I find great comfort in the fact that I am not alone.  In his letter to the Romans (chapter 7), the apostle Paul, a very spiritually humble and devoted man of God wrote:

“We know that the law is spiritual; but I am unspiritual, sold as a slave to sin. I do not understand what I do. For what I want to do I do not do, but what I hate I do. And if I do what I do not want to do, I agree that the law is good. As it is, it is no longer I myself who do it, but it is sin living in me. I know that nothing good lives in me, that is, in my sinful nature. For I have the desire to do what is good, but I cannot carry it out. For what I do is not the good I want to do; no, the evil I do not want to do—this I keep on doing. Now if I do what I do not want to do, it is no longer I who do it, but it is sin living in me that does it.

“So I find this law at work: When I want to do good, evil is right there with me. For in my inner being I delight in God’s law; but I see another law at work in the members of my body, waging war against the law of my mind and making me a prisoner of the law of sin at work within my members. What a wretched man I am! Who will rescue me from this body of death? Thanks be to God—through Jesus Christ our Lord!” Romans 7:14-25

Even Paul struggled with this same voice; the man commissioned by God to author a great portion of the New Testament through his writings to various churches.  I was consoled to know that my nature was one with a propensity toward sin, toward ignoring this voice.  It is part of who I am.  But thankfully, I can say that it was part of who I am.When I chose to accept God’s grace by putting my faith in Jesus, I heard a new voice.  It said to me the same things that for so many years I had ignored.  But this time, the voice had a resonance and a beauty that is difficult to describe.  While I have been transformed spiritually and embraced by God’s great love for me, I still live in a sinful body, in a fallen world surrounded by fleeting pleasures (although pleasures indeed).  One day I will shed this temporary tent in which my spirit dwells, but in the meantime I have to contend with my sinful nature, this voice and how I react to them both.

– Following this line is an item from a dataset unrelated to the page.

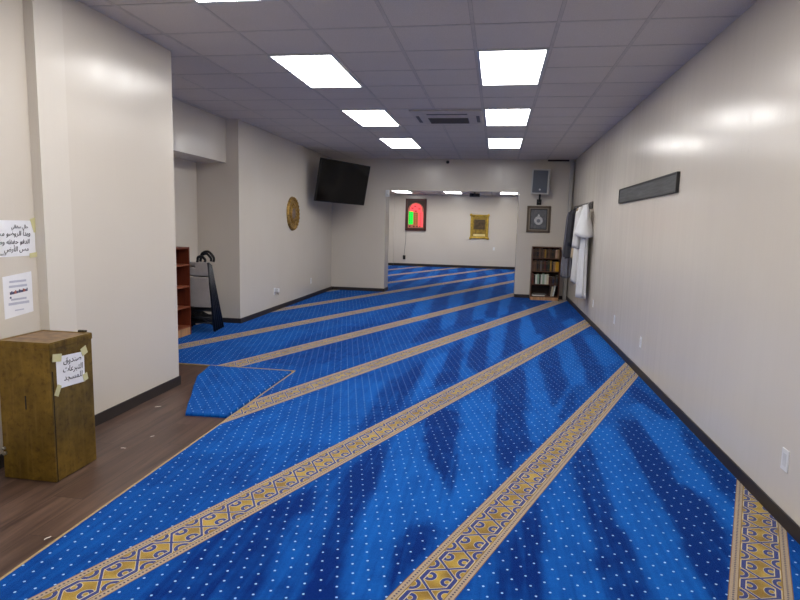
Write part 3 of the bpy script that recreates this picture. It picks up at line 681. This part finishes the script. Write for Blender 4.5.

You see, while I used to pile on more and more weight with each new shame, I now find freedom in feeling guilty.  I am grateful to feel guilty. This sounds strange, but it is true. It means God is growing me and I am growing toward Him.  Every time I do something I know I shouldn’t do, I hear that voice.  Instead of running from it, I thank God that He put within me the longing to do what’s right, to make better choices, and to walk in His ways.  I don’t even call it guilt anymore.  I consider it a conviction—a collision between my spirit and my flesh.

There was a great show in the 50s called Father Knows Best. It was about a wise father and family man called Jim Anderson who would always give brilliant advice and solve problems for his three children Betty, Bud and Kathy. Every week there was a new dilemma and every week Jim would save the day.  After all, father did know best.  It’s a cheesy show by today’s standards, but spiritually speaking, it has a very sound base.  If I tune out the clutter—especially that of my own rebellious will—and just listen to the gift of God’s voice, I can avoid doing those things I don’t want to do and start longing to, and actually do those things I know He wants me to.

We will continue to have struggles and there are times when we will fall down hard. But I take great solace in the freedom that Christ has given us though His victory over sinful flesh.  Before ascending into heaven, He promised to send a helper to be with us until we go home to Him or until He returns.  This new voice inside is the Holy Spirit, whose words are given to encourage, guide and grow us.  Through His voice, we are given strength and willpower to overcome.

I am grateful that Father really does know best and that He has given me a new vantage point from which to view my shortcomings.  I am glad to have a Dad who allows me to feel bad. For in this, His voice only gets louder and stronger, my weights fall away and chains of sinfulness are broken, and I am able to run and not crawl toward His freedom and joy.